◆ **What is needed**
Gather all lines in the entries that include the word "More".
─── Material for this exercise
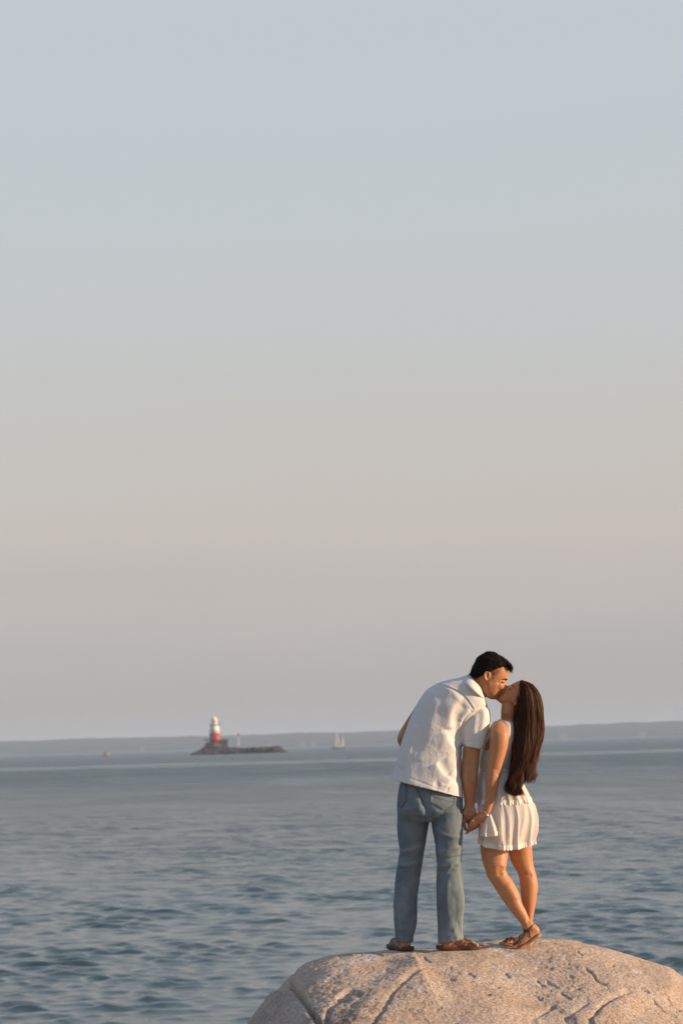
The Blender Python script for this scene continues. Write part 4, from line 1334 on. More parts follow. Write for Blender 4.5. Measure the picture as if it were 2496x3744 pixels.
    # the near fall of the collar drops lower than the back
    k = np.tile(np.clip(-np.sin(th), 0, 1), (len(rowsA), 1)); dep = np.array([0, 0, 0, .4, .8, 1.0, 1.0])[:, None]
    dn = U(*fA(800, 440)) - U(*fA(830, 400))
    CV = CV + (k * dep)[..., None].reshape(-1, 1) * dn * 0.5
    mk('collar', CV, grid_faces(len(rowsA), n, True), lin.m, shirt)

    # ---- jeans
    j = MB()
    j.add(*loft(ring_arr(fC, pelvis), 52, 5, 'flat'))
    for lg in (lleg, rleg):
        j.add(*loft(ring_arr(fC, lg), 36, 5, 'dome', 'open', .05))
    JV, JF = remesh(j, .0042, 4)
    N = normals(JV, JF)
    JV = JV + N * (fbm(JV * np.array([14, 10, 9.0]), 3, 0.55, seed=33) * .0045)[:, None]
    R = lambda pts, wl, wr_, hh, fd=.2: ridge(JV, N, fC, pts, wl, wr_, hh, fd)
    JV = R([(300, 190), (330, 260), (372, 370), (405, 480)], .018, .018, -.014, .1)
    JV = R([(335, 330), (300, 360), (220, 375), (150, 370)], .014, .014, .006)
    JV = R([(420, 380), (480, 400), (560, 405), (640, 395)], .014, .014, .006)
    JV = R([(400, 470), (340, 455), (270, 440), (190, 440)], .012, .012, -.006)
    JV = R([(415, 500), (470, 470), (540, 455)], .012, .012, -.006)
    JV = R([(420, 520), (500, 580), (590, 610), (680, 600)], .010, .016, .007)
    JV = R([(140, 740), (200, 735), (270, 710), (350, 690)], .010, .014, .009)
    JV = R([(130, 800), (180, 790), (240, 770)], .010, .012, -.008)
    JV = R([(130, 840), (175, 860), (230, 850), (330, 820)], .010, .014, .009)
    JV = R([(125, 905), (190, 890), (280, 890)], .010, .010, -.006)
    JV = R([(455, 740), (520, 730), (600, 700), (680, 690)], .010, .016, .008)
    JV = R([(460, 790), (540, 800), (620, 790), (675, 780)], .010, .012, -.008)
    JV = R([(465, 850), (540, 865), (610, 840), (670, 850)], .010, .014, .009)
    JV = R([(600, 850), (560, 890), (530, 930)], .010, .010, .006)
    JV = R([(465, 905), (540, 915), (640, 900)], .010, .012, -.006)
    JV = R([(180, 960), (195, 1100), (205, 1240), (200, 1400)], .020, .014, .006)
    JV = R([(255, 1000), (255, 1180), (250, 1350)], .014, .014, -.005)
    JV = R([(560, 960), (540, 1080), (545, 1200), (560, 1330)], .018, .022, .007)
    JV = R([(620, 1100), (625, 1240), (615, 1400)], .016, .016, -.005)
    JV = R([(640, 1320), (660, 1420), (680, 1480)], .010, .010, -.007)
    JV = R([(600, 1380), (620, 1450), (640, 1510)], .010, .010, .005)
    JV = R([(110, 1420), (170, 1410), (230, 1420)], .010, .014, .005)
    JV = R([(500, 1440), (560, 1455), (620, 1440)], .010, .014, .004)
    # side seam on the outer right leg
    JV = R([(640, 300), (668, 600), (640, 800), (655, 950), (690, 1150), (686, 1300), (672, 1500)], .003, .003, .0025, 0)
    den = Mat('faded_denim', (0.15, 0.19, 0.21), 0.9)
    tw = den.noise(1.0, 2, 0.5, (900, 900, 160))
    n1 = den.noise(6, 5, 0.6)
    c = den.ramp(n1, [(0.28, (0.080, 0.113, 0.140)), (0.5, (0.130, 0.170, 0.198)), (0.74, (0.205, 0.240, 0.258))])
    c = den.mix(0.55, c, den.ramp(tw, [(0.3, (0.62, 0.64, 0.66)), (0.7, (1.30, 1.28, 1.24))]), 'MULTIPLY')
    wv = den.noise(60, 4, 0.7, (1, 1, .35))
    c = den.mix(m_ := den.math('MULTIPLY', den.attr('wear'), den.ramp(wv, [(0.3, (0.4, 0.4, 0.4)), (0.7, (1, 1, 1))])), c, (0.26, 0.27, 0.265))
    den.color(c)
    b1 = den.bump(tw, 0.4, 0.0015)
    den.bump(den.noise(45, 5, 0.65), 0.3, 0.004, b1)
    wear = np.zeros(len(JV))
    for pts, w, a in (([(640, 300), (668, 600), (640, 800), (655, 950), (690, 1150), (686, 1300), (672, 1500)], .005, .7), ([(110, 1520), (190, 1526), (262, 1524)], .004, 1.0), ([(475, 1524), (560, 1534), (640, 1515), (697, 1480)], .004, 1.0),
                      ([(150, 740), (270, 715), (350, 690)], .012, .45), ([(140, 850), (230, 850), (330, 820)], .012, .45), ([(470, 740), (600, 705), (680, 690)], .012, .4), ([(470, 858), (610, 840), (670, 850)], .012, .4),
                      ([(330, 560), (200, 520), (140, 500)], .03, .25), ([(480, 560), (600, 540), (680, 520)], .03, .25)):
        d, s_, t = dist_poly(JV, poly_xz(fC, pts))
        wear = np.maximum(wear, a * np.exp(-(d / w) ** 2))
    jeans = mk('jeans', JV, JF, den.m, o, attr={'wear': wear})
    jeans['label'] = 'faded grey-blue straight jeans'
    bj = bvh(JV, JF)
    def pocket(rows):
        PV, PF = drape(bj, fD, rows, .0, .0028, sub=4)
        d = np.ones(len(PV)) * 0.0
        nr = len(PV) // 2
        po = mk('back_pocket', PV, PF, den.m, jeans, attr={'wear': np.zeros(len(PV))})
        return po
    p1 = pocket([[(618, 800), (740, 842), (860, 872), (985, 892)], [(625, 880), (740, 915), (860, 945), (980, 950)], [(634, 962), (725, 1000), (850, 1022), (970, 1004)], [(720, 1012), (770, 1040), (850, 1050), (930, 1020)], [(790, 1062), (800, 1066), (810, 1066), (820, 1064)]])
    p2 = pocket([[(175, 660), (205, 668), (235, 672), (258, 668)], [(160, 760), (195, 770), (230, 775), (262, 770)], [(146, 860), (185, 875), (225, 885), (266, 880)], [(140, 950), (180, 965), (220, 975), (266, 930)], [(170, 1025), (180, 1030), (190, 1032), (205, 1024)]])
    seam = Mat('denim_stitching', (0.20, 0.19, 0.17), 0.9)
    seam.color(seam.ramp(seam.noise(1.0, 2, .5, (500, 500, 500)), [(0.4, (0.06, 0.075, 0.085)), (0.6, (0.17, 0.17, 0.16))]))
    for par, pts in ((p1, [(628, 830), (634, 955), (725, 994), (795, 1055)]), (p1, [(805, 1058), (930, 1018), (966, 1000), (978, 900)]), (p1, [(640, 860), (760, 905), (870, 935), (975, 945)]), (p2, [(252, 680), (258, 900), (200, 1018), (180, 1024), (146, 950)])):
        V2, F2 = strip(bj, fD, pts, .004, .0028, .0014); mk('stitching', V2, F2, seam.m, par)
    for pts in ([(395, 720), (440, 800), (500, 930), (560, 1050)],):
        V2, F2 = strip(bj, fD, pts, .007, .0, .0018); mk('seat_seam', V2, F2, seam.m, jeans)
    for pts in ([(108, 1516), (150, 1521), (205, 1524), (264, 1520)], [(474, 1520), (540, 1530), (600, 1526), (650, 1506), (696, 1474)]):
        V2, F2 = strip(bj, fC, pts, .005, .0, .0016); mk('hem_seam', V2, F2, seam.m, jeans)

    # ---- sandals
    def sandal(H, T, width, name, strap_pts, lift):
        SV_, SF_ = sole(H, T, width, .024, lift)
        so = mk('sandal', SV_, SF_, SOLE_D.m, o)
        for pts, w in strap_pts:
            V2, F2 = strip(bv, fF, pts, w, .0005, .0035)
            mk('strap', V2, F2, LEATHER.m, so)
        return so
    H, T = U(*fF(476, 462), -.05), U(*fF(858, 458), -.02)
    sandal(H, T, .115, 'r', [([(640, 470), (668, 445), (700, 412), (712, 396)], [.05, .045, .036, .03]), ([(712, 396), (735, 408), (756, 428), (775, 445)], [.03, .022, .014, .010]), ([(690, 420), (735, 432), (772, 448), (800, 452)], [.02, .014, .010, .008])], [.006, -.004, -.004, -.002, .002])
    FOOT_SPOTS.append(((H * .5 + T * .5) + np.array([0, 0, -.026]), .17))
    H, T = U(*fF(265, 470), -.045), U(*fF(118, 474), .20)
    sandal(H, T, .115, 'l', [([(118, 470), (128, 445), (150, 436), (168, 470)], [.02, .025, .03, .03])], [.004, -.002, -.002, .0, .004])
    FOOT_SPOTS.append(((H * .5 + T * .5) + np.array([0, 0, -.026]), .16))
    return o
build_man()

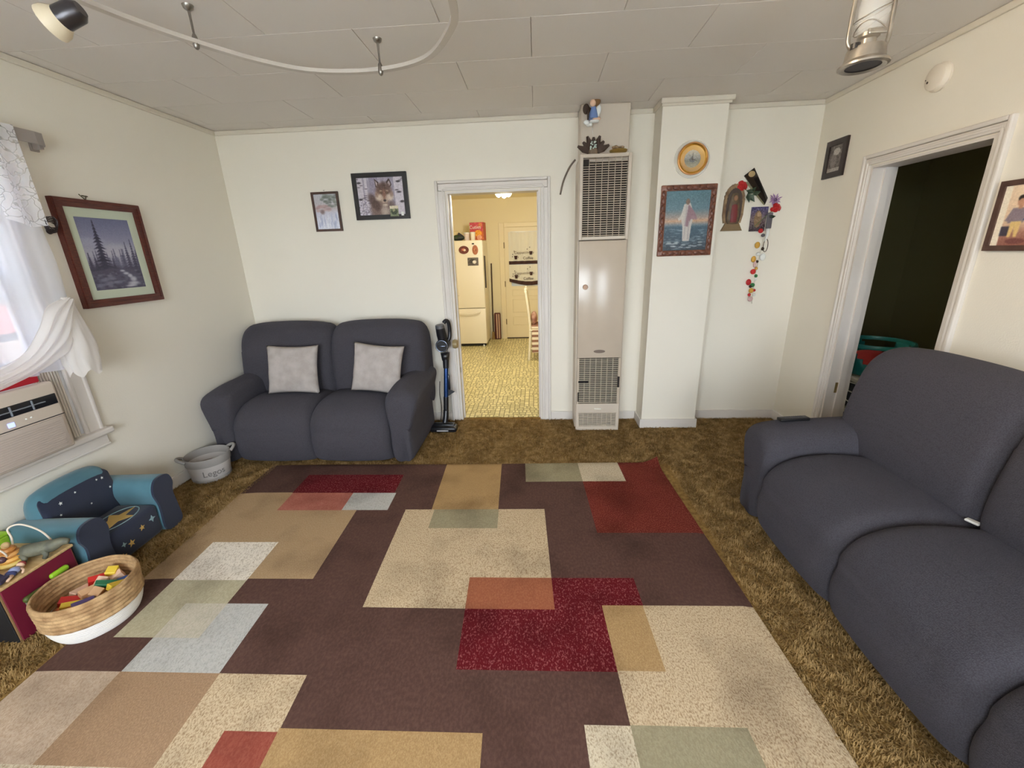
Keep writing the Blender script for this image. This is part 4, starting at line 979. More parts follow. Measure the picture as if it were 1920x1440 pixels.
def cone():
    r = thing('flower_sleeve', 'black cellophane flower sleeve with gold print hung on the wall', 'flower sleeve', (1.83, YB, 1.85))
    m = MB(); pts = [(-.192, .208), (-.122, .262), (.012, .04), (-.004, -.01)]
    m.prism(pts, -.012, -.002); m.add([(-.192, -.012, .208), (-.122, -.012, .262), (.012, -.012, .04), (-.004, -.012, -.01), (-.15, -.034, .21), (.0, -.022, .02)], [(0, 4, 5, 3), (1, 2, 5, 4), (0, 1, 4), (3, 5, 2)])
    m.build('wrapper', mat('cellophane_black', S(24, 20, 20), .12, spec=.8), r)
    m = MB(); m.ell((-.146, -.034, .215), .026, .006, .022); m.build('gold_print', mat('gold_print', S(176, 152, 108), .4), r, smooth=True)
    m = MB(); m.add([(-.175, -.014, .155), (-.168, -.016, .168), (-.01, -.016, -.002), (-.014, -.014, -.012)], [(0, 1, 2, 3)]); m.build('seam_tape', mat('tape_olive', S(122, 116, 84), .25), r)
cone()
def card():
    r = thing('devotional_card', 'purple printed card tucked under the silk flowers', 'card', (1.795, YB-.006, 1.735))
    cc = Canvas(26, 36, (84, 78, 110)).vgrad([(0, (78, 74, 116)), (.5, (120, 104, 106)), (1, (70, 60, 66))]).noise(12, 2, 2); cc.ell(.45, .5, .22, .35, (140, 116, 90)); cc.ell(.5, .3, .12, .1, (180, 150, 120)); cc.noise(10)
    MB().box(-.066, .066, -.002, .0, -.092, .092).build('backing', mat('card_back', S(60, 52, 70), .5), r); cc.obj('print', .132, .184, r, -.0026, .25)
card()
rose('silk_flower', 'shiny red silk flower on a golden stem below the lilac bloom', (1.915, YB-.02, 1.815), .036, mat('silk_deep_red', S(186, 24, 28), .35), [(0, 0, 0), (-.06, .004, -.05), (-.15, .008, -.14)], [(-.055, -.055, 2.2, .04), (-.04, -.07, 1.4, .04)])
def lilac():
    r = thing('lilac_flower', 'lilac fringed artificial flower beside the black flower sleeve', 'flower', (1.895, YB-.02, 1.873))
    for i in range(16):
        a = 2*PI*i/16; m = MB(); L = .05*random.uniform(.8, 1.1); m.xf(Matrix.Rotation(a, 4, 'Y') @ Matrix.Rotation(random.uniform(-.5, .2), 4, 'X')); m.add([(-.002, 0, .004), (.002, 0, .004), (.005, -.004, L*.7), (0, -.006, L), (-.005, -.004, L*.7)], [(0, 1, 2, 3, 4)]); m.build('petal', mat('lilac_petal', S(150, 116, 158), .7), r)
    m = MB(); m.ell((0, -.006, 0), .012, .012, .012, 8, 6); m.build('centre', mat('lilac_centre', S(110, 84, 120), .7), r, smooth=True)
lilac()
def charm():
    r = thing('beaded_string', 'long string of coloured beads and charms hanging below the card', 'garland', (1.855, YB-.012, 1.66))
    m = MB(); m.tube(spline([(0, 0, .1), (-.005, 0, -.1), (-.02, 0, -.3), (-.025, 0, -.45), (-.02, 0, -.6)], 6), .003, 6); m.build('cord', mat('cord_white', S(220, 214, 200), .8), r, smooth=True)
    cols = {'red': M_RED, 'gold': mat('bead_gold', S(206, 156, 60), .35), 'green': mat('bead_green', S(48, 122, 66), .4), 'white': M_WHITE, 'dark': M_BROWN, 'pink': mat('bead_pink', S(206, 172, 168), .5), 'grey': mat('charm_grey', S(92, 88, 94), .5)}
    for (x, z, rx, rz, k) in [(-.035, -.015, .02, .018, 'red'), (-.045, -.125, .022, .026, 'gold'), (0, -.155, .012, .014, 'dark'), (-.06, -.235, .020, .026, 'gold'), (.01, -.22, .024, .030, 'white'), (-.045, -.275, .012, .03, 'pink'), (-.05, -.335, .022, .022, 'red'), (-.075, -.42, .022, .026, 'red'), (-.04, -.445, .020, .018, 'green'), (-.045, -.49, .020, .022, 'gold'), (-.02, -.488, .012, .012, 'red'), (-.042, -.56, .022, .022, 'pink'), (-.03, -.195, .016, .014, 'white'), (-.02, -.395, .01, .016, 'white'), (-.012, -.05, .016, .014, 'grey'), (-.03, -.255, .012, .012, 'dark'), (-.028, -.31, .012, .014, 'gold'), (-.022, -.37, .013, .014, 'green'), (-.055, -.455, .013, .013, 'dark'), (-.015, -.525, .012, .014, 'white'), (-.055, -.525, .013, .014, 'red')]:
        m = MB(); m.ell((x, -.006, z), rx, .012, rz, 10, 7); m.build('bead', cols[k], r, smooth=True)
    m = MB(); m.tube([(.022+.018*math.cos(t), -.002, -.13+.05*math.sin(t)) for t in np.linspace(0, 2*PI, 16, endpoint=False)], .0025, 6, closed=True); m.build('wire_loop', cols['dark'], r)
    m = MB(); m.rbox(-.005, .038, -.02, -.006, .0, .12, .005, 2); m.build('charm_handle', cols['grey'], r); m = MB(); m.tube([(.016, -.012, .0), (.018, -.012, -.05), (.006, -.012, -.10)], [.014, .013, .002], 8); m.build('charm_tassel', M_WHITE, r, smooth=True)
charm()

# smoke detector
def detector():
    r = thing('smoke_detector', 'round white smoke detector on the right wall above the doorway', 'smoke detector', (XR, 2.732, 2.362))
    W = mat('detector_white', S(226, 216, 200), .45)
    m = MB(); m.lathe([(0, -.001), (.068, -.001), (.068, -.012), (.064, -.016), (.060, -.034), (.052, -.040), (0, -.042)], 32, ax='x'); m.build('body', W, r, smooth=True, angle=.7)
    m = MB(); m.ell((-.042, .03, -.015), .003, .006, .006, 8, 6); m.ell((-.042, .045, .0), .002, .003, .003, 8, 6); m.build('sensor_dot', M_BROWN, r)
detector()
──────
◆ **Output for this task**
The Blender Python script for this scene continues. Write part 4, from line 1334 on. More parts follow. Write for Blender 4.5. Measure the picture as if it were 2496x3744 pixels.
Keep writing the Blender script for this image. This is part 4, starting at line 979. More parts follow. Measure the picture as if it were 1920x1440 pixels.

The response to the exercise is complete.